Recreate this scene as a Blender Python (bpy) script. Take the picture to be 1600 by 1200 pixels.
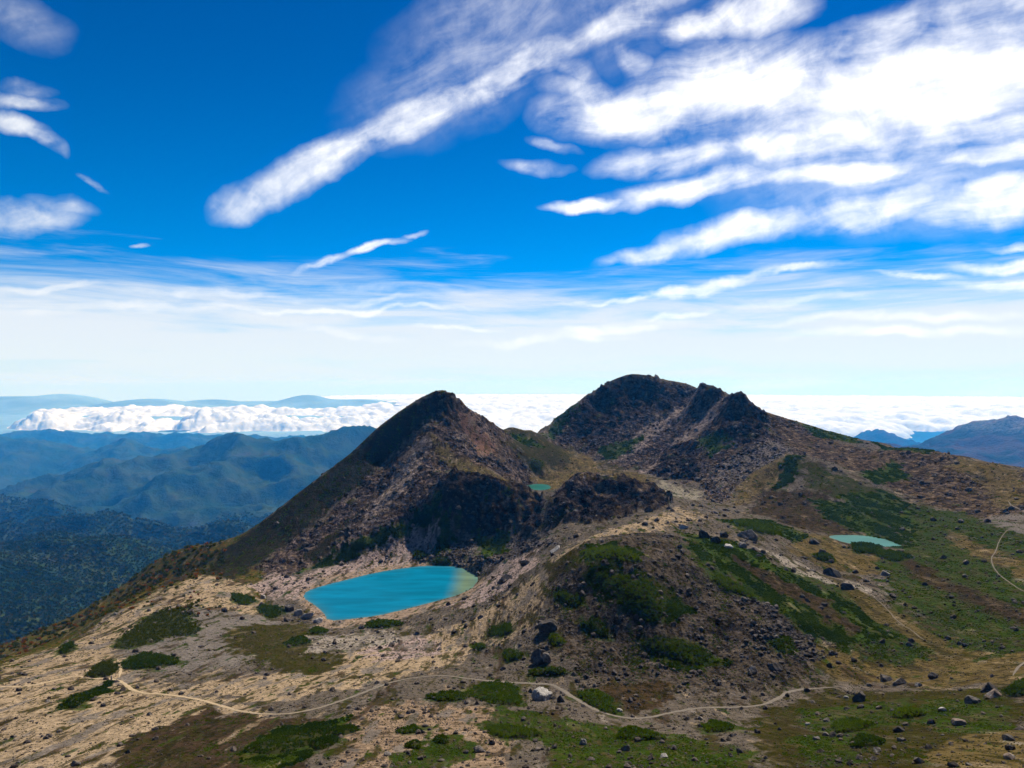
import bpy, bmesh, math, random
import numpy as np
from mathutils import Vector
for o in list(bpy.data.objects): bpy.data.objects.remove(o)
sc = bpy.context.scene
COL = sc.collection

# ------------------------------------------------------------------ camera
cam_d = bpy.data.cameras.new('camera'); cam = bpy.data.objects.new('camera', cam_d); COL.objects.link(cam)
cam_d.lens = 24.0; cam_d.sensor_width = 36.0; cam_d.clip_start = 0.5; cam_d.clip_end = 400000.0
cam.location = (0, 0, 0); cam.rotation_euler = (math.pi/2, 0, 0)
sc.camera = cam

# ------------------------------------------------------------------ node helper
class NT:
    def __init__(s, tree): s.t = tree; s.n = tree.nodes; s.l = tree.links
    def put(s, sock, v):
        if isinstance(v, bpy.types.NodeSocket): s.l.new(v, sock)
        elif v is not None: sock.default_value = v
    def node(s, typ, ins=None, **props):
        n = s.n.new(typ)
        for k, v in props.items(): setattr(n, k, v)
        for k, v in (ins or {}).items(): s.put(n.inputs[k], v)
        return n
    def math(s, op, a, b=None, c=None, clamp=False):
        n = s.n.new('ShaderNodeMath'); n.operation = op; n.use_clamp = clamp
        for i, v in enumerate((a, b, c)): s.put(n.inputs[i], v)
        return n.outputs[0]
    def vmath(s, op, a, b=None):
        n = s.n.new('ShaderNodeVectorMath'); n.operation = op
        s.put(n.inputs[0], a); s.put(n.inputs[1], b)
        return n.outputs[1] if op in ('DOT_PRODUCT', 'LENGTH') else n.outputs[0]
    def noise(s, vec, scale, detail=4, rough=.55, dist=0.0, lac=2.0):
        return s.node('ShaderNodeTexNoise', {'Vector': vec, 'Scale': scale, 'Detail': detail, 'Roughness': rough, 'Distortion': dist, 'Lacunarity': lac}).outputs
    def mapr(s, v, a, b, c=0.0, d=1.0, smooth=True):
        n = s.n.new('ShaderNodeMapRange'); n.interpolation_type = 'SMOOTHSTEP' if smooth else 'LINEAR'
        for i, x in enumerate((v, a, b, c, d)): s.put(n.inputs[i], x)
        return n.outputs[0]
    def mix(s, f, a, b, blend='MIX'):
        n = s.n.new('ShaderNodeMix'); n.data_type = 'RGBA'; n.blend_type = blend
        s.put(n.inputs[0], f); s.put(n.inputs[6], a); s.put(n.inputs[7], b)
        return n.outputs[2]

# ------------------------------------------------------------------ sky, sun, exposure
SUN_EL, SUN_AZ = math.radians(47), math.radians(26)
SUN_DIR = Vector((math.cos(SUN_EL)*math.sin(SUN_AZ), math.cos(SUN_EL)*math.cos(SUN_AZ), math.sin(SUN_EL)))
SKY_STRENGTH = 0.0526
world = bpy.data.worlds.new('World'); sc.world = world; world.use_nodes = True
world.cycles.sampling_method = 'MANUAL'; world.cycles.sample_map_resolution = 256
w = NT(world.node_tree); w.n.clear()
tc = w.node('ShaderNodeTexCoord'); dirv = w.vmath('NORMALIZE', tc.outputs['Generated'])
sep = w.node('ShaderNodeSeparateXYZ', {0: dirv})
az = w.math('ARCTAN2', sep.outputs[0], sep.outputs[1])
el = w.math('ARCSINE', sep.outputs[2])
zup = w.math('MAXIMUM', sep.outputs[2], 0.035)
skyv = w.node('ShaderNodeCombineXYZ', {0: sep.outputs[0], 1: sep.outputs[1], 2: zup})
sky = w.node('ShaderNodeTexSky', {'Vector': w.vmath('NORMALIZE', skyv.outputs[0])}, sky_type='NISHITA', sun_disc=False, sun_elevation=SUN_EL, sun_rotation=SUN_AZ,
             altitude=2700.0, air_density=1.0, dust_density=0.15, ozone_density=4.0)
blue = w.node('ShaderNodeHueSaturation', {'Hue': 0.5, 'Saturation': 1.5, 'Value': 1.0, 'Color': sky.outputs[0]}).outputs[0]
blue = w.mix(1.0, blue, (0.42, 0.94, 1.12, 1), 'MULTIPLY')
blue = w.mix(w.mapr(el, 0.52, 0.10), blue, w.mix(1.0, blue, (1.0, 1.42, 1.22, 1), 'MULTIPLY'))
# cirrus: streaks laid out by azimuth and elevation, frayed by noise
ae0 = w.node('ShaderNodeCombineXYZ', {0: az, 1: el, 2: 0.0}).outputs[0]
rot = w.node('ShaderNodeMapping', {'Vector': ae0, 'Rotation': (0, 0, 0.3), 'Scale': (1/2.4, 1/9.0, 1.0)}, vector_type='TEXTURE').outputs[0]
def warp_by(scale, amt, det=3):
    v = w.vmath('SCALE', w.vmath('SUBTRACT', w.noise(ae0, scale, det, .55)[1], (0.5, 0.5, 0.5))); v.node.inputs['Scale'].default_value = amt; return v
warp = w.vmath('ADD', warp_by(4.0, 0.07), warp_by(16.0, 0.026, 6))
aew = w.vmath('ADD', ae0, warp)
bend = w.vmath('ADD', ae0, warp_by(3.0, 0.16))
def fibres(ang, sx, sy):
    return w.noise(w.node('ShaderNodeMapping', {'Vector': bend, 'Rotation': (0, 0, ang), 'Scale': (1/sx, 1/sy, 1.0)}, vector_type='TEXTURE').outputs[0], 3.0, 8, .60, .15)[0]
fibl = fibres(.47, 2.6, 9.0); fibr = fibres(.14, 1.8, 8.5)
fib = w.node('ShaderNodeMix', {0: w.mapr(w.math('SUBTRACT', az, w.math('MULTIPLY', el, .55)), -.20, -.06), 2: fibl, 3: fibr}, data_type='FLOAT').outputs[0]
cur = w.noise(aew, 21.0, 8, .60, .1)[0]
acc = 0.0
SKY = [[-0.3727, 0.2439, 0.4604, 0.0567, 0.0284, 0.7],
 [-0.2832, 0.2945, 0.5024, 0.1576, 0.0315, 0.85],
 [-0.1471, 0.3671, 0.4398, 0.1471, 0.0325, 0.78],
 [0.0046, 0.4309, 0.3746, 0.1488, 0.0293, 0.72],
 [0.1558, 0.4867, 0.304, 0.1444, 0.0255, 0.66],
 [-0.0732, 0.4242, 0.416, 0.2273, 0.0818, 0.26],
 [-0.0277, 0.479, 0.4094, 0.2071, 0.0937, 0.28],
 [0.1525, 0.5092, 0.2465, 0.1542, 0.0927, 0.3],
 [0.1781, 0.3751, -0.0292, 0.1607, 0.0484, 0.95],
 [0.1161, 0.4038, -0.1544, 0.0906, 0.0256, 0.55],
 [0.3232, 0.3917, -0.0101, 0.193, 0.0689, 1.0],
 [0.5475, 0.355, -0.198, 0.2252, 0.072, 1.05],
 [0.4875, 0.325, -0.1369, 0.2485, 0.0414, 0.75],
 [0.0934, 0.4307, -0.4789, 0.0482, 0.021, 0.4],
 [0.1716, 0.4401, -0.6314, 0.0448, 0.0208, 0.45],
 [0.471, 0.3212, -0.103, 0.3423, 0.1253, 0.5],
 [0.5144, 0.2373, -0.0362, 0.2464, 0.0612, 0.35],
 [0.0351, 0.3072, -0.062, 0.0605, 0.0141, 0.42],
 [0.0608, 0.3377, -0.2687, 0.0462, 0.0094, 0.36],
 [0.2318, 0.3095, 0.0429, 0.1343, 0.0297, 0.75],
 [0.3933, 0.3132, -0.0081, 0.1451, 0.0325, 0.85],
 [0.581, 0.2975, -0.1253, 0.1427, 0.0274, 0.8],
 [0.1138, 0.2513, 0.112, 0.0814, 0.0116, 0.9],
 [0.2602, 0.2662, 0.0937, 0.1577, 0.0226, 0.95],
 [0.4489, 0.2743, 0.0055, 0.1504, 0.0232, 0.9],
 [0.612, 0.2675, -0.073, 0.1137, 0.0173, 0.7],
 [0.2064, 0.1863, 0.1525, 0.0971, 0.0138, 0.75],
 [0.3254, 0.2066, 0.1293, 0.1353, 0.0266, 0.95],
 [0.4779, 0.2228, 0.0787, 0.1298, 0.0333, 1.0],
 [0.6218, 0.2175, -0.0192, 0.1212, 0.0324, 0.95],
 [0.1476, 0.1266, 0.1002, 0.0965, 0.0058, 0.7],
 [0.263, 0.1385, 0.0828, 0.1043, 0.0102, 0.75],
 [0.38, 0.151, 0.0931, 0.0951, 0.0076, 0.65],
 [0.5284, 0.139, -0.095, 0.0574, 0.0061, 0.7],
 [0.6295, 0.1459, -0.0423, 0.0906, 0.0104, 0.8],
 [0.6527, 0.1657, -0.0997, 0.0645, 0.0065, 0.7],
 [0.6295, 0.1231, -0.0528, 0.0884, 0.0076, 0.65],
 [0.2649, 0.4685, 0.0555, 0.0654, 0.0271, 0.8],
 [0.3407, 0.4793, 0.0633, 0.0967, 0.0376, 0.85],
 [0.4222, 0.4215, 0.1056, 0.0648, 0.0321, 0.45],
 [0.4991, 0.4254, 0.0184, 0.1014, 0.0412, 0.65],
 [0.6226, 0.4089, -0.1369, 0.128, 0.0476, 0.65],
 [0.6396, 0.3619, -0.1988, 0.0961, 0.0282, 0.5],
 [-0.6399, 0.2952, -0.2913, 0.0419, 0.0169, 0.75],
 [-0.614, 0.2812, -0.4552, 0.0361, 0.0125, 0.6],
 [-0.6255, 0.3215, 0.0358, 0.0499, 0.0104, 0.5],
 [-0.6186, 0.3343, 0.0836, 0.0326, 0.0095, 0.35],
 [-0.6264, 0.1983, 0.0977, 0.0691, 0.0209, 0.75],
 [-0.5866, 0.2142, -0.0681, 0.0419, 0.0117, 0.4],
 [-0.5539, 0.2407, -0.2477, 0.0244, 0.006, 0.55],
 [-0.6206, 0.4012, -0.0552, 0.0732, 0.0334, 0.28],
 [-0.2626, 0.1737, 0.1834, 0.0565, 0.0068, 0.75],
 [-0.1984, 0.1883, 0.2211, 0.0563, 0.0069, 0.7],
 [-0.1397, 0.2059, 0.2637, 0.0228, 0.0046, 0.5],
 [-0.5023, 0.1764, 0.0946, 0.0134, 0.0041, 0.4],
 [-0.5847, 0.121, 0.0469, 0.1209, 0.0059, 0.7],
 [-0.4139, 0.1204, 0.0359, 0.1996, 0.0086, 0.55],
 [-0.2511, 0.107, 0.0334, 0.237, 0.0057, 0.8],
 [-0.5215, 0.0956, 0.0071, 0.1866, 0.0091, 0.65],
 [-0.2414, 0.0757, -0.1363, 0.1006, 0.0091, 0.55],
 [-0.0791, 0.0805, -0.0003, 0.0735, 0.0047, 0.65],
 [-0.1838, 0.1224, 0.0625, 0.0951, 0.0058, 0.4],
 [0.1424, 0.0807, 0.1161, 0.1243, 0.0116, 0.75],
 [0.2223, 0.1007, 0.1121, 0.0803, 0.008, 0.7],
 [0.0459, 0.0648, 0.0301, 0.147, 0.0094, 0.5],
 [0.5059, 0.0871, 0.0238, 0.2125, 0.0082, 0.4],
 [0.527, 0.0691, 0.04, 0.1922, 0.0091, 0.5],
 [0.4275, 0.1105, 0.0172, 0.1584, 0.0064, 0.3],
 [-0.1794, 0.1396, -0.0094, 0.1868, 0.0092, 0.25]]
for (cx, cy, th, ln, wd, s) in SKY:
    m = w.node('ShaderNodeMapping', {'Vector': aew, 'Location': (cx, cy, 0), 'Rotation': (0, 0, th), 'Scale': (ln, wd, 1)}, vector_type='TEXTURE')
    g = w.node('ShaderNodeTexGradient', {'Vector': m.outputs[0]}, gradient_type='SPHERICAL')
    acc = w.math('MAXIMUM', w.math('MINIMUM', w.math('MULTIPLY', g.outputs['Fac'], s*1.55), s), acc)
# thin cirrus elsewhere in the sky, outside the drawn streaks
wide = w.noise(rot, 0.55, 4, .6, .8)[0]
away = w.mapr(w.math('ABSOLUTE', az), 0.72, 1.1)
high = w.mapr(el, 0.50, 0.75)
gen = w.math('MULTIPLY', w.mapr(wide, 0.5, 0.68), w.math('MAXIMUM', away, high))
acc = w.math('ADD', acc, w.math('MULTIPLY', gen, 0.45))
tex = w.math('ADD', w.math('MULTIPLY', fib, 0.62), w.math('MULTIPLY', cur, 0.45))
edge = w.math('MINIMUM', w.math('MULTIPLY', acc, 2.0), 1.0)
dens = w.math('ADD', acc, w.math('MULTIPLY', w.math('MULTIPLY', w.math('SUBTRACT', tex, 0.545), 2.7), edge))
cloud = w.math('MULTIPLY', w.math('POWER', w.mapr(dens, 0.0, 1.10, smooth=False), 1.25), 0.97)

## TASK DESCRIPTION
Please reproduce the listing exactly from its opening line through the line that contains "COL = sc.collection", both included, with all pictures omitted.

## TASK ANSWER
Recreate this scene as a Blender Python (bpy) script. Take the picture to be 1600 by 1200 pixels.
import bpy, bmesh, math, random
import numpy as np
from mathutils import Vector
for o in list(bpy.data.objects): bpy.data.objects.remove(o)
sc = bpy.context.scene
COL = sc.collection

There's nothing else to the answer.